== Exercise goal ==
Report the count of lines below that include "from", without any other text.
****************************************
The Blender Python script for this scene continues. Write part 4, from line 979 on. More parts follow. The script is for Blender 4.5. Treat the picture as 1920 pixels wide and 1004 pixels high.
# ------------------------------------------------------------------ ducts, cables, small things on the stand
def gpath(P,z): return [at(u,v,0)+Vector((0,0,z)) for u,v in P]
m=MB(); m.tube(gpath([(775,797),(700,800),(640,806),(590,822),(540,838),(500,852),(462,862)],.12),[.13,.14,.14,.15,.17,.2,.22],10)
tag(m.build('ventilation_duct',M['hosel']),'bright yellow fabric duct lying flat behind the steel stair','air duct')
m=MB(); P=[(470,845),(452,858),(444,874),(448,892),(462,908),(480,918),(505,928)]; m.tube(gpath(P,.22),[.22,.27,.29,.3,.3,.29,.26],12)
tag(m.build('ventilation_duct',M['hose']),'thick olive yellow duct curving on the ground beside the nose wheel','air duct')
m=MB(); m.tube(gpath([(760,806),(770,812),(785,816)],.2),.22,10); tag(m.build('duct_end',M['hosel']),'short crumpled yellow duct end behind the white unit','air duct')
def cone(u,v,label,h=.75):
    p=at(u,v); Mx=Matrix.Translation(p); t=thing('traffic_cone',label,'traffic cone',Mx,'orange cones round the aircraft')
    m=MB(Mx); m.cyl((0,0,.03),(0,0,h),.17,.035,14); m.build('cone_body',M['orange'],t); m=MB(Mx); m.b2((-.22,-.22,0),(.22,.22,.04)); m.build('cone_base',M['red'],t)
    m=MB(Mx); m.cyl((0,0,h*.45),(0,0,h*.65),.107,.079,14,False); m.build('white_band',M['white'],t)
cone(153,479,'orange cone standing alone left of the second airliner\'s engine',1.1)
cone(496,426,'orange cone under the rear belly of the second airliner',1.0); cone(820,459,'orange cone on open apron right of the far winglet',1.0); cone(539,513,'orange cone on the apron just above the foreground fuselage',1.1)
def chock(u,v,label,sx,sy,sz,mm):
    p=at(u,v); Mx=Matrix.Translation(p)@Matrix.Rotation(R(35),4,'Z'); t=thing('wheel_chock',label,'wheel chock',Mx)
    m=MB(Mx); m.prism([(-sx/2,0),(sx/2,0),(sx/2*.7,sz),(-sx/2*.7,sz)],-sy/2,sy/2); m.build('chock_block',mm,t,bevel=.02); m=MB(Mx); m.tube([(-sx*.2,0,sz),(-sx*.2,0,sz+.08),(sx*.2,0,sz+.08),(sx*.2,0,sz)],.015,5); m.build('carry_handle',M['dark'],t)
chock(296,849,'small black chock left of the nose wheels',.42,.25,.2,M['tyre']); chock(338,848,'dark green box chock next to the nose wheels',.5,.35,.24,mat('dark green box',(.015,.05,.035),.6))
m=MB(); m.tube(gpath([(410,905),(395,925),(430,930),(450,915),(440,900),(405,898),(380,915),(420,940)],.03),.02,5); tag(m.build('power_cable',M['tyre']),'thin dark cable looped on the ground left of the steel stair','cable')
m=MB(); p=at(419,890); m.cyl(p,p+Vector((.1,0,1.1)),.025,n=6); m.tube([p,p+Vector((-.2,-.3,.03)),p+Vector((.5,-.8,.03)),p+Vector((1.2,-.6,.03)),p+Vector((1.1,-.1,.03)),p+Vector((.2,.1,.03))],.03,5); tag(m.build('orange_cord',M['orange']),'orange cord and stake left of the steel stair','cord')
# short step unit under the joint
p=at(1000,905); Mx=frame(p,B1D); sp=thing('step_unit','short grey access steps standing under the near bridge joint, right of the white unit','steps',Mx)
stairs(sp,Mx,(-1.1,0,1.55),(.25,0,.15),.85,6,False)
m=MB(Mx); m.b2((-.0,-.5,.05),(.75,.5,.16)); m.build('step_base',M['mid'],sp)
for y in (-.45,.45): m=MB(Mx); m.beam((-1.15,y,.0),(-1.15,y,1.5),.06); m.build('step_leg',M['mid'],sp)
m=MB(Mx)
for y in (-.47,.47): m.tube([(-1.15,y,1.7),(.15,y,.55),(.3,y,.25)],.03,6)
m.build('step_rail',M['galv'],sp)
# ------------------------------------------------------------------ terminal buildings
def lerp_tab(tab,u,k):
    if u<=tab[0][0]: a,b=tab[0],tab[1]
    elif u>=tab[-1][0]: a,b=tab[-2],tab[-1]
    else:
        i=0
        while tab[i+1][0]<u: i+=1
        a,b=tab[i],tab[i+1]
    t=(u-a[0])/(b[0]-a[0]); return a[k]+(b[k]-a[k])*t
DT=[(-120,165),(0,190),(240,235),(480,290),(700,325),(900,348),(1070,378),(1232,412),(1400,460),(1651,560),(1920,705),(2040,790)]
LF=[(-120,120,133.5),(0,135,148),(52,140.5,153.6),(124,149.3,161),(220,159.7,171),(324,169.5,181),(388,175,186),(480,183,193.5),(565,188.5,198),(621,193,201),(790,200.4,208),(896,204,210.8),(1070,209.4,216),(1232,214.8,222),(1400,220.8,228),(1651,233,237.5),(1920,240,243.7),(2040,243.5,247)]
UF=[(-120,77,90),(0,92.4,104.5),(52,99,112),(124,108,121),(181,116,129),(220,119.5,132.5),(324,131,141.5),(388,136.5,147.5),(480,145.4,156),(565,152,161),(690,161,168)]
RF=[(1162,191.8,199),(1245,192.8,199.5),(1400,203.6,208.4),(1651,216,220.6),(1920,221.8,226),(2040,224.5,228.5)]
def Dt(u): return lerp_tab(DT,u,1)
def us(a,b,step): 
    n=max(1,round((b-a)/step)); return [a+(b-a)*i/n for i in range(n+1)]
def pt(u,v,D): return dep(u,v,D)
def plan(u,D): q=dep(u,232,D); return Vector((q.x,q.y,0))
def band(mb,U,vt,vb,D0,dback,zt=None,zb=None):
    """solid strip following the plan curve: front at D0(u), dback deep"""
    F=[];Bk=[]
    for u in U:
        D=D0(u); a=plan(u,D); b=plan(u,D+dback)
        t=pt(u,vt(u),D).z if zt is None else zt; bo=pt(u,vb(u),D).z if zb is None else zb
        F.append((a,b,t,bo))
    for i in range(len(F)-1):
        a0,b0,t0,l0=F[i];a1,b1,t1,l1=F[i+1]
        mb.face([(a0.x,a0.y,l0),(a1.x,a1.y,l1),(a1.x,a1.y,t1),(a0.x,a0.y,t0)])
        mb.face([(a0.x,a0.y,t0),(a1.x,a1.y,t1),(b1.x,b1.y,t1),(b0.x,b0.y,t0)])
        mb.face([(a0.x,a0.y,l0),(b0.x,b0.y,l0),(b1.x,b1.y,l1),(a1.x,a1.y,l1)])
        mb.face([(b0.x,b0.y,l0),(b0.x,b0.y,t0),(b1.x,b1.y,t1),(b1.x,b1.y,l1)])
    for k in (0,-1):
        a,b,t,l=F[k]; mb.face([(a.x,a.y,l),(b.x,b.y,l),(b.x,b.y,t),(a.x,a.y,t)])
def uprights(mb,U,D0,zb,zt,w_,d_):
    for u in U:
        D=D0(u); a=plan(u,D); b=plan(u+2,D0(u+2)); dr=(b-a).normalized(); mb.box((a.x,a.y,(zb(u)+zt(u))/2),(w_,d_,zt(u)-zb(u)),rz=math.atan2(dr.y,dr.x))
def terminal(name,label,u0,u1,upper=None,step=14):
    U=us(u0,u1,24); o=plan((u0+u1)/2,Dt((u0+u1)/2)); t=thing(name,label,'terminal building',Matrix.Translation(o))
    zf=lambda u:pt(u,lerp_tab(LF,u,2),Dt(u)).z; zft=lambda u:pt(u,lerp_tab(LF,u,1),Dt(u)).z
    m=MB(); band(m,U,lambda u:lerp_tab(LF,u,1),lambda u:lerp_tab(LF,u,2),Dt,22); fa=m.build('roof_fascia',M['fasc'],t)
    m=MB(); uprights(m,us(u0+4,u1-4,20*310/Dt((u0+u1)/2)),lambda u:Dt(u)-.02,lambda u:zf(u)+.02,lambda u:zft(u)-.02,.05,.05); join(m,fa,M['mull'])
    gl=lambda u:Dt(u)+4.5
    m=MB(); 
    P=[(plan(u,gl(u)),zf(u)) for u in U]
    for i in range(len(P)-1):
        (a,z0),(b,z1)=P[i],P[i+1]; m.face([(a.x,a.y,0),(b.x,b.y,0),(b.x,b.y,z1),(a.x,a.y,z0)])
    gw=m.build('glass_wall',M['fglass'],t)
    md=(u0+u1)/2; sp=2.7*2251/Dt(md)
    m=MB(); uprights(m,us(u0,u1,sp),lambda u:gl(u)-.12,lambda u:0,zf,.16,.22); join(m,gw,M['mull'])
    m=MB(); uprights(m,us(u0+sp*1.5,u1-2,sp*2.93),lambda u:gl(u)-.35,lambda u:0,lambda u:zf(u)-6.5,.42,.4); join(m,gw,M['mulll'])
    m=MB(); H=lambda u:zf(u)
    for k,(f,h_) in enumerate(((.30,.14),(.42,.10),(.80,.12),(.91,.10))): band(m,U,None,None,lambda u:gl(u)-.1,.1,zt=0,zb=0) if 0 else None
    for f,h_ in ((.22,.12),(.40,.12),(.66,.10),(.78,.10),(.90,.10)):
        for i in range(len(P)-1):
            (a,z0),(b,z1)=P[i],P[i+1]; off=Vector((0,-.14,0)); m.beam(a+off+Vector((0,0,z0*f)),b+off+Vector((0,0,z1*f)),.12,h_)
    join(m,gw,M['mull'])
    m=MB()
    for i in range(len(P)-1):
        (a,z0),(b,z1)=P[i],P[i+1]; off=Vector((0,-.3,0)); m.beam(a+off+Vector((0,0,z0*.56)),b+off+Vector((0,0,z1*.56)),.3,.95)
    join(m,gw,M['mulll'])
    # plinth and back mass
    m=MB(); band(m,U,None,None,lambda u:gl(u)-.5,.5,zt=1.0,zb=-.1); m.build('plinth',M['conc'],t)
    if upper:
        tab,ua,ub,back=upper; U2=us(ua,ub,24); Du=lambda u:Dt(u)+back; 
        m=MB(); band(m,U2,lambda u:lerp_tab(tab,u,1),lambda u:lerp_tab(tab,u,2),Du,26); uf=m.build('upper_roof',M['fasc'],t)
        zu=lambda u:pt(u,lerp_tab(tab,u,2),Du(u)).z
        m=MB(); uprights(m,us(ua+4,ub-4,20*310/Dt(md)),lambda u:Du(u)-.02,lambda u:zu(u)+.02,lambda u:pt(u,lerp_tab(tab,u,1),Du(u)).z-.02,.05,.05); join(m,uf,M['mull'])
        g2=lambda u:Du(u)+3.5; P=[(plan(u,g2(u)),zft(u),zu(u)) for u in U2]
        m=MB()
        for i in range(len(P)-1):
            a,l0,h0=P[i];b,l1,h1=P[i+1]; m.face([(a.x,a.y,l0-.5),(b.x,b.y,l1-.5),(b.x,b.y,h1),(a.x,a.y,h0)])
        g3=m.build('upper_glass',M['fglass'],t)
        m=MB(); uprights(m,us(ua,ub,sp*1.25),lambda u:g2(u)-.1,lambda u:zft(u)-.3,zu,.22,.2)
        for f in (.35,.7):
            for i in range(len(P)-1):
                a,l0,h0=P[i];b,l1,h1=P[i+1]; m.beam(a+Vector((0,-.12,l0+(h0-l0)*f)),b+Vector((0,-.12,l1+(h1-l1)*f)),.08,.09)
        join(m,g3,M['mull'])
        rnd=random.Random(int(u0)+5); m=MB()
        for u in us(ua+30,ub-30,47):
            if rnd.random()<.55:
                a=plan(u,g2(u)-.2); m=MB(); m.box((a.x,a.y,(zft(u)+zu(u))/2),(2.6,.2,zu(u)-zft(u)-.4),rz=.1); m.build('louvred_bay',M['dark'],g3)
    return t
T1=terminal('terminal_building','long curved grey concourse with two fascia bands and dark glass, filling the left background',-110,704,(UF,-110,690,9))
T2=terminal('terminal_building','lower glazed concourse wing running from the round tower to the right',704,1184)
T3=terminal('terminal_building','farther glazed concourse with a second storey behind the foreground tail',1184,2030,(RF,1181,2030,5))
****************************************
== Response to this task ==
2